PROBLEM REQUIREMENTS | Output exactly the lines from the first one down to the line containing "struct(W.build('water', 'water'))", inclusive.

SOURCE EXCERPT |
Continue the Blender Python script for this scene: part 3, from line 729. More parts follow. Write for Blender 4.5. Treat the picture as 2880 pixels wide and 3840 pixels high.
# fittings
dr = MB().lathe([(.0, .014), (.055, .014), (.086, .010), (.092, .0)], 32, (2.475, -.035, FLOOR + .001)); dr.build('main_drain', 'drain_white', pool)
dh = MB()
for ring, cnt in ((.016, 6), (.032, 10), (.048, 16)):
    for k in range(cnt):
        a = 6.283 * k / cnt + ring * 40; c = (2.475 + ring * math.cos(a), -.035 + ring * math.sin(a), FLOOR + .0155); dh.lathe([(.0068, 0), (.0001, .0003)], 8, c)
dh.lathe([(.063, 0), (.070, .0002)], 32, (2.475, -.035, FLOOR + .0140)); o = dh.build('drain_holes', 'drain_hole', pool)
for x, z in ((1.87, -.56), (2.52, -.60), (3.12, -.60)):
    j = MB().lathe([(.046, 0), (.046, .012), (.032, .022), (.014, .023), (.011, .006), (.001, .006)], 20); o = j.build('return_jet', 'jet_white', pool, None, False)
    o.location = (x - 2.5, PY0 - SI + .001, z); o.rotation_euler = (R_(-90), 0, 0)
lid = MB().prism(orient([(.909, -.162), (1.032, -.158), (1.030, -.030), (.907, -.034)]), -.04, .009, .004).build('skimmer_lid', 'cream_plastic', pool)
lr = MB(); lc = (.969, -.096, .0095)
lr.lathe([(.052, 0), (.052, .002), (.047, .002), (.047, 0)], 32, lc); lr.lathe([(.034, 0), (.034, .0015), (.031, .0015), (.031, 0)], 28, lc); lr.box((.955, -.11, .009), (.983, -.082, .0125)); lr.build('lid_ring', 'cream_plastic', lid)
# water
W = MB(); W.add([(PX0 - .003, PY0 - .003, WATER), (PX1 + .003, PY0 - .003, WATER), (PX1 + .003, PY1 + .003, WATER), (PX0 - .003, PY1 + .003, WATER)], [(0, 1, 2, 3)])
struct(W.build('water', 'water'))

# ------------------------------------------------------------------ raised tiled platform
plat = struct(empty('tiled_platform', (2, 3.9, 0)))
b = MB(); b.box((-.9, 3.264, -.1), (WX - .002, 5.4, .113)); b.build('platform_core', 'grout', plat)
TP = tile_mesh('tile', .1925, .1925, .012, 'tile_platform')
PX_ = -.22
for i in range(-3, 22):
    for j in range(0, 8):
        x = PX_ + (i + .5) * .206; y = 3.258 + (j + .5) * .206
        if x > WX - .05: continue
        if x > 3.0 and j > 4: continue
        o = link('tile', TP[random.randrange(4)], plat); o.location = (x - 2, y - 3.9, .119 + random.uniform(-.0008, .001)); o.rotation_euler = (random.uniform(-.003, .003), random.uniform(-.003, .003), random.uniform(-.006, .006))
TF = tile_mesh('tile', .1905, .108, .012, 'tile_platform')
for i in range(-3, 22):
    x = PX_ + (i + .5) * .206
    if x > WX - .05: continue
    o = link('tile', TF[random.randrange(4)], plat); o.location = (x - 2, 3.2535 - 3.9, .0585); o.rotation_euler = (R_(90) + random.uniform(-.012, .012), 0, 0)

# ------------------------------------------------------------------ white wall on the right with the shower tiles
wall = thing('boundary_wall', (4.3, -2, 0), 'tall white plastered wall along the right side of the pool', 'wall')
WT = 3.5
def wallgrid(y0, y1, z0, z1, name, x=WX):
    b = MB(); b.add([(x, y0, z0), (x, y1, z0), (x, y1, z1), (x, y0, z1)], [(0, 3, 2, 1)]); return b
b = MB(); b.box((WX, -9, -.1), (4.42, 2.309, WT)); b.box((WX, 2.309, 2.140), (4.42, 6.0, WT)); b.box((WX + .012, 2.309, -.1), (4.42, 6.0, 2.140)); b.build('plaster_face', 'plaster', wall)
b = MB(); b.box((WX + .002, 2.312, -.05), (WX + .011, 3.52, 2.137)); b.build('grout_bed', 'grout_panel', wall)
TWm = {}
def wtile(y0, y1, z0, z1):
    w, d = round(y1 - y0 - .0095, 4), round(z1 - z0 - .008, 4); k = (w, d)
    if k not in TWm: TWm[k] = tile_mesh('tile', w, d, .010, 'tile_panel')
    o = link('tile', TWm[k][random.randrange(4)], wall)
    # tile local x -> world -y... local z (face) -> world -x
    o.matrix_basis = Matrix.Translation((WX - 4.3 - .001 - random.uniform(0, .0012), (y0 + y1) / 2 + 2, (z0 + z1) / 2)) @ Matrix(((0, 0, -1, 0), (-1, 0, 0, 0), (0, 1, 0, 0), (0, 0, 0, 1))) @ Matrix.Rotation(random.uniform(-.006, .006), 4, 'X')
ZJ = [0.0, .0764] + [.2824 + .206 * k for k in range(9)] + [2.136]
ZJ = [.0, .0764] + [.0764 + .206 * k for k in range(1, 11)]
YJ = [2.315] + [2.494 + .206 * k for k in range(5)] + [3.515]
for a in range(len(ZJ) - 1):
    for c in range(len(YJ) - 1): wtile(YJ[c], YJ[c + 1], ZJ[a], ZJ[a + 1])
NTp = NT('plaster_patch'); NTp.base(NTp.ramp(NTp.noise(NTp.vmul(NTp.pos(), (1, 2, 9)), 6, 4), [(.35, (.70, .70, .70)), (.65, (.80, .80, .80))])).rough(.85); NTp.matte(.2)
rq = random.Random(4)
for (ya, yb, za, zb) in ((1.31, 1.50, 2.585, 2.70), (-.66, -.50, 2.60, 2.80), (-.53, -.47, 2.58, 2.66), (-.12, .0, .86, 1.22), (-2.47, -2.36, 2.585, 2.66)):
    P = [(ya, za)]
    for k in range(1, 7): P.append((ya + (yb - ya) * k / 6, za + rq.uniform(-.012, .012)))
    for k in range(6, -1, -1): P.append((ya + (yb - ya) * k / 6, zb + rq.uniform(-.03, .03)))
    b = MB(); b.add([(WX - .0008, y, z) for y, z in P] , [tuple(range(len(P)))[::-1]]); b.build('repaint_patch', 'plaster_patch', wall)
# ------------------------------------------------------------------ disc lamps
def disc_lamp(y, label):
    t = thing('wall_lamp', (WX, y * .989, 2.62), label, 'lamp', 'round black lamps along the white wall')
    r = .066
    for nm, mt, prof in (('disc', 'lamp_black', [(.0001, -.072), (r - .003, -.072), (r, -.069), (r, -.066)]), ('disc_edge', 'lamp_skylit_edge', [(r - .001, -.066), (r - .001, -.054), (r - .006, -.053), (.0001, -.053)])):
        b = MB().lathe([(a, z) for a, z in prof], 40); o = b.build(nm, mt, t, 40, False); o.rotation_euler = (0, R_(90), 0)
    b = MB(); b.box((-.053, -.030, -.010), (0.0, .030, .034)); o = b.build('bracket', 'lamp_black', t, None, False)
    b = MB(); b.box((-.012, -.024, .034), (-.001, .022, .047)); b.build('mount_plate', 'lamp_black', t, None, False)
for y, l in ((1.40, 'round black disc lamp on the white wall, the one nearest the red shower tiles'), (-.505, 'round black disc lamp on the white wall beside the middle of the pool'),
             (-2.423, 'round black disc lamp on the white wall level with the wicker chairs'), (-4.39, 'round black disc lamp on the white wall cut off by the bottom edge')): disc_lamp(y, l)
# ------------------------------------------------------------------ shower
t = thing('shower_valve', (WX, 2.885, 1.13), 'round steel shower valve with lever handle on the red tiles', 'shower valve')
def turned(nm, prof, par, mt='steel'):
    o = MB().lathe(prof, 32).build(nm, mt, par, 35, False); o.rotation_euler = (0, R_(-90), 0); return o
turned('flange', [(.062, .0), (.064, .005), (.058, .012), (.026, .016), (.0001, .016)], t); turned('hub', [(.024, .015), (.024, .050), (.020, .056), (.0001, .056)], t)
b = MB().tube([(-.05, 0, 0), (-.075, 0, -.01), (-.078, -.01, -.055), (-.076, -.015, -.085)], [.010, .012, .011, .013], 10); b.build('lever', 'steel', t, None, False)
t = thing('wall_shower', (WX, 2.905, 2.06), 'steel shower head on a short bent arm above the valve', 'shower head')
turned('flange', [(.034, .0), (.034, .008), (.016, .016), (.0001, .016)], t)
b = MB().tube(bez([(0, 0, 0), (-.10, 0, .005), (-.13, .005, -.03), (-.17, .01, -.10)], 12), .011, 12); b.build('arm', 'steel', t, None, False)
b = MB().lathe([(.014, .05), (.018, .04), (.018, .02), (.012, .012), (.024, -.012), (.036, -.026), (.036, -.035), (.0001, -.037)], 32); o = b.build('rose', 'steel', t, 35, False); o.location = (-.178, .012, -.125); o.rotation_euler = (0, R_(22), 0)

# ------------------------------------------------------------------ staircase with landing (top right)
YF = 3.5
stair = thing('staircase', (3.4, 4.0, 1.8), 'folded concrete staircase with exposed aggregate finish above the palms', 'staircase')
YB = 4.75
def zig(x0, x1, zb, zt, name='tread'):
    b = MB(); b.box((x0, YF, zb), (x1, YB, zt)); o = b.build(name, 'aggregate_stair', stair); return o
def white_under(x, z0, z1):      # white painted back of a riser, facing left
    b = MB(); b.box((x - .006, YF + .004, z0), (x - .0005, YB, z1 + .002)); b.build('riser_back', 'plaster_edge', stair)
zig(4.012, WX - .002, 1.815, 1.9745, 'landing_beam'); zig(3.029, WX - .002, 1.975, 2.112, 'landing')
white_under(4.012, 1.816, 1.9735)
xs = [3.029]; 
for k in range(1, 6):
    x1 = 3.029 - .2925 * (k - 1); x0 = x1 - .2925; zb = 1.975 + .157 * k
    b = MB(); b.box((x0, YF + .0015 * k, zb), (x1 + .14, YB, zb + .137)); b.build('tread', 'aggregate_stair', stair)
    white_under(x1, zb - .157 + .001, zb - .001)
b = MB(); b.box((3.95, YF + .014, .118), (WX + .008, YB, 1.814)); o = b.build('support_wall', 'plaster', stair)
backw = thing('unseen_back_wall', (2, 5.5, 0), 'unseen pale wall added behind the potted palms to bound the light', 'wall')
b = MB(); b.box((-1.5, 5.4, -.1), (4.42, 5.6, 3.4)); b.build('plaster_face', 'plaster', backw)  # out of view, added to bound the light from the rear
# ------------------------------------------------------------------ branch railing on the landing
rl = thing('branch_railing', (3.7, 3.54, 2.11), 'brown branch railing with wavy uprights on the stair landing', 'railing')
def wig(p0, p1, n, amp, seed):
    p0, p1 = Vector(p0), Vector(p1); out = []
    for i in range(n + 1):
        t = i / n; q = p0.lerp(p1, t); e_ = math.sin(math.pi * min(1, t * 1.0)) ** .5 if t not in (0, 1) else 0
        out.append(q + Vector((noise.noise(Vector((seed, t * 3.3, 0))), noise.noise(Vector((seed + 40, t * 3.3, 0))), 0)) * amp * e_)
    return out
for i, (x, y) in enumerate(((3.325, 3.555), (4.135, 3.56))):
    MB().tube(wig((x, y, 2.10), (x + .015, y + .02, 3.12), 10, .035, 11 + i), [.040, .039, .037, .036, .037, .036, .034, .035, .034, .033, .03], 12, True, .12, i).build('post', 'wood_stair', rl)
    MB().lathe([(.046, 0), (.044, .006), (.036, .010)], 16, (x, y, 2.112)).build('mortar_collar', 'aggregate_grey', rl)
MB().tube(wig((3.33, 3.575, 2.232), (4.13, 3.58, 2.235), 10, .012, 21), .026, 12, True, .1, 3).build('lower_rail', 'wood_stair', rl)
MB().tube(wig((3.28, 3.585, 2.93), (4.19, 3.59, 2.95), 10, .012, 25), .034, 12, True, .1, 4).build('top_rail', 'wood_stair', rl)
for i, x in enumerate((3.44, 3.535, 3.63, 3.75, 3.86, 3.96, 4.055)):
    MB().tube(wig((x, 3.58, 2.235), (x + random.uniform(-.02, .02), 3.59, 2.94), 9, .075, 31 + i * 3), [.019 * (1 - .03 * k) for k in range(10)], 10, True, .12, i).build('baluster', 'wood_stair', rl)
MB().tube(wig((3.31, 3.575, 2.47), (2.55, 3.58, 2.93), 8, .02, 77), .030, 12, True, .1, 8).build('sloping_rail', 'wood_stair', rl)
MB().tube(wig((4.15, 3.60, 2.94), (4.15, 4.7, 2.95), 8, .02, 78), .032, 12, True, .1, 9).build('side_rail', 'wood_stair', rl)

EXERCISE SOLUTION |
Continue the Blender Python script for this scene: part 3, from line 729. More parts follow. Write for Blender 4.5. Treat the picture as 2880 pixels wide and 3840 pixels high.
# fittings
dr = MB().lathe([(.0, .014), (.055, .014), (.086, .010), (.092, .0)], 32, (2.475, -.035, FLOOR + .001)); dr.build('main_drain', 'drain_white', pool)
dh = MB()
for ring, cnt in ((.016, 6), (.032, 10), (.048, 16)):
    for k in range(cnt):
        a = 6.283 * k / cnt + ring * 40; c = (2.475 + ring * math.cos(a), -.035 + ring * math.sin(a), FLOOR + .0155); dh.lathe([(.0068, 0), (.0001, .0003)], 8, c)
dh.lathe([(.063, 0), (.070, .0002)], 32, (2.475, -.035, FLOOR + .0140)); o = dh.build('drain_holes', 'drain_hole', pool)
for x, z in ((1.87, -.56), (2.52, -.60), (3.12, -.60)):
    j = MB().lathe([(.046, 0), (.046, .012), (.032, .022), (.014, .023), (.011, .006), (.001, .006)], 20); o = j.build('return_jet', 'jet_white', pool, None, False)
    o.location = (x - 2.5, PY0 - SI + .001, z); o.rotation_euler = (R_(-90), 0, 0)
lid = MB().prism(orient([(.909, -.162), (1.032, -.158), (1.030, -.030), (.907, -.034)]), -.04, .009, .004).build('skimmer_lid', 'cream_plastic', pool)
lr = MB(); lc = (.969, -.096, .0095)
lr.lathe([(.052, 0), (.052, .002), (.047, .002), (.047, 0)], 32, lc); lr.lathe([(.034, 0), (.034, .0015), (.031, .0015), (.031, 0)], 28, lc); lr.box((.955, -.11, .009), (.983, -.082, .0125)); lr.build('lid_ring', 'cream_plastic', lid)
# water
W = MB(); W.add([(PX0 - .003, PY0 - .003, WATER), (PX1 + .003, PY0 - .003, WATER), (PX1 + .003, PY1 + .003, WATER), (PX0 - .003, PY1 + .003, WATER)], [(0, 1, 2, 3)])
struct(W.build('water', 'water'))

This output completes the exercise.